A particular focus on eco-emotions will allow the students to analyze past and contemporary ways of confronting changing landscapes and accelerated environmental degradation influenced by industrialization and long-standing processes of human activity that result in patterns of vulnerabilities.
Students will engage with current anthropological debates that look at the connections between climate change and capitalism as connected to relationships of coloniality and continuing forms of racism (namely Anthroposcene and capitaloscene).
Students will learn about the ontological struggles of diverse communities as they overcome the complexities of climate change and environmental precarity and their sociopolitical significance in contexts of state-led and private conservationism and community-based mental health interventions.
We will focus on case studies that show indigenous and non-indigenous eco-emotions, questioning established psychological framings such as eco-anxiety and eco-grief.
Learning Outcomes
By the end of the course students will be able to
- Be informed with anthropological frameworks that center on the psychology of cultural experience of climate change and environmental precarity.
- Learn about qualitative methodologies that emphasize indigenous knowledge and practice in adapting to environmental vulnerabilities.

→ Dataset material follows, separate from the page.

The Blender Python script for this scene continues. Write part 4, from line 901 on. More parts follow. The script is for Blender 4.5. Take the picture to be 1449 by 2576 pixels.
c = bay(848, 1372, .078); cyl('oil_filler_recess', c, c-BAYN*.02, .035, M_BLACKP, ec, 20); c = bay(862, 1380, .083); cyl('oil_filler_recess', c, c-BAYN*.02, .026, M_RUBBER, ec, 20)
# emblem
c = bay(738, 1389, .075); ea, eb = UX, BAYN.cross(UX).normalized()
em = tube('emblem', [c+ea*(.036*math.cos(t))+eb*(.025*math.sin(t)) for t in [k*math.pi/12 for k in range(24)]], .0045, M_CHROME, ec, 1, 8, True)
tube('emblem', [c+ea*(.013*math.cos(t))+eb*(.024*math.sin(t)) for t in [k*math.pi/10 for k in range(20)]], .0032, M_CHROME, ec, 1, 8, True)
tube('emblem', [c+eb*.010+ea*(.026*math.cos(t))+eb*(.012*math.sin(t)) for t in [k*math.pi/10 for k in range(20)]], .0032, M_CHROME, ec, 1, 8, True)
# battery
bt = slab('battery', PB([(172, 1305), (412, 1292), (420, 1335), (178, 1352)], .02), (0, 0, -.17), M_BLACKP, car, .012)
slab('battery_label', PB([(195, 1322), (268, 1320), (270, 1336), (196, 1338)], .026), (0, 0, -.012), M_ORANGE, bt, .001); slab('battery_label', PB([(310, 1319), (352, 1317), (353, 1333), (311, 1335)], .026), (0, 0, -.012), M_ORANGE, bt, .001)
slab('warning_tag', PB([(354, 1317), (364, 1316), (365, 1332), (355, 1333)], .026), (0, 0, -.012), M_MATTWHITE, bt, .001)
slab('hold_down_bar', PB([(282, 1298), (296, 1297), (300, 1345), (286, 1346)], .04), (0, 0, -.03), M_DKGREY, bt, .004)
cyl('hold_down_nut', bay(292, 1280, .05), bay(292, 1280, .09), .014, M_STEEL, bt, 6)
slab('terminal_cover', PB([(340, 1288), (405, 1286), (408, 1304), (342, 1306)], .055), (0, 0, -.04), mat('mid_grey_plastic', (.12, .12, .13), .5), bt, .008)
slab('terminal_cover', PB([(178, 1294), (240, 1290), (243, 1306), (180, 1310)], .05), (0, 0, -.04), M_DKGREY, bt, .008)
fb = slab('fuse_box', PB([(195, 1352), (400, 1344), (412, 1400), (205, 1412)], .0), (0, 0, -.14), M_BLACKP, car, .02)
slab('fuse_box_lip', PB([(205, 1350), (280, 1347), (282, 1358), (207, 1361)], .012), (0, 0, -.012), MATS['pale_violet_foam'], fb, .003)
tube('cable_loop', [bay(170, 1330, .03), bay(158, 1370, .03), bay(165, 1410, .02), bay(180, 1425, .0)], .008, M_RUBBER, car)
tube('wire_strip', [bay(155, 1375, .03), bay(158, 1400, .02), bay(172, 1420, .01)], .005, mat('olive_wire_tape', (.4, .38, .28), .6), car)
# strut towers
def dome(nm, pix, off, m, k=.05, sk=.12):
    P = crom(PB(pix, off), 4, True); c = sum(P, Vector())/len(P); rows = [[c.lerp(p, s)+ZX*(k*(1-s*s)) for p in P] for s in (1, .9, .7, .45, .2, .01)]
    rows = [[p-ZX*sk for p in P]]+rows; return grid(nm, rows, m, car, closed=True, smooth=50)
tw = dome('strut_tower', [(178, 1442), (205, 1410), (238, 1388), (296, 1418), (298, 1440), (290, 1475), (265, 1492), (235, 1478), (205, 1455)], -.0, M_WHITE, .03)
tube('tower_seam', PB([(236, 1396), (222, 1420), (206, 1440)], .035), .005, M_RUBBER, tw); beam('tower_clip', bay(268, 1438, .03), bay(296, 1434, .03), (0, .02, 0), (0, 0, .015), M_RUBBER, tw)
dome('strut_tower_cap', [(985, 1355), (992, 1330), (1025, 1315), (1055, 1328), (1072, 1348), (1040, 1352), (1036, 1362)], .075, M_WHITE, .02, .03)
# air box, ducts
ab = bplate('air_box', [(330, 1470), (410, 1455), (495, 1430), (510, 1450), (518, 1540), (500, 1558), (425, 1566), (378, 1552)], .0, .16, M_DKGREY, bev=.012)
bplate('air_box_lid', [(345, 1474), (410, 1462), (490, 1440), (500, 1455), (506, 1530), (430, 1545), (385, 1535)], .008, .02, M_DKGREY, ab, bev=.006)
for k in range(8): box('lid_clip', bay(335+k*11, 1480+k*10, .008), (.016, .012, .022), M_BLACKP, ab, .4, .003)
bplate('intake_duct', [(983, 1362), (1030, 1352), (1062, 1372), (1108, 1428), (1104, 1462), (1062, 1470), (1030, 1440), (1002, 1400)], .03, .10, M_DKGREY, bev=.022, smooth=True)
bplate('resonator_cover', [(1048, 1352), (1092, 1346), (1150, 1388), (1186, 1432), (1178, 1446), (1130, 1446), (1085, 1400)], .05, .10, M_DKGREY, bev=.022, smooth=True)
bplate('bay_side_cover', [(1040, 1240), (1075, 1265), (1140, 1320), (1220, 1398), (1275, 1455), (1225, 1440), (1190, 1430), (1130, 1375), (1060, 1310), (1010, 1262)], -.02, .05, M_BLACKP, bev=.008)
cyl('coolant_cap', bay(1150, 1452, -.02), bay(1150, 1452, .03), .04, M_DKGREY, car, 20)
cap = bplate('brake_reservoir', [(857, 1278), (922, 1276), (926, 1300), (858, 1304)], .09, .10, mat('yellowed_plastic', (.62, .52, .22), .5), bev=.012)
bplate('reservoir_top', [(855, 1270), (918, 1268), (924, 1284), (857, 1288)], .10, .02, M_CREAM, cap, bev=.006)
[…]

- Describe eco-emotions as part of the repertoire of responses to environmental precarity.
- Discuss eco-emotions in connection to broader sociopolitical processes, including environmental colonialism.
- Analyze case studies that account for the lived experience of climate change.
- Develop research skills and organization of primary sources by completing an individual project.
Acknowledgment of collaborations
This course and its title are based on collaborative scholarship with colleagues who are engaging in these discussions through various lenses and methodologies. Our work will take the form of an edited volume called "How Does Climate Change Feel?" (to be published by the University of Colorado Press).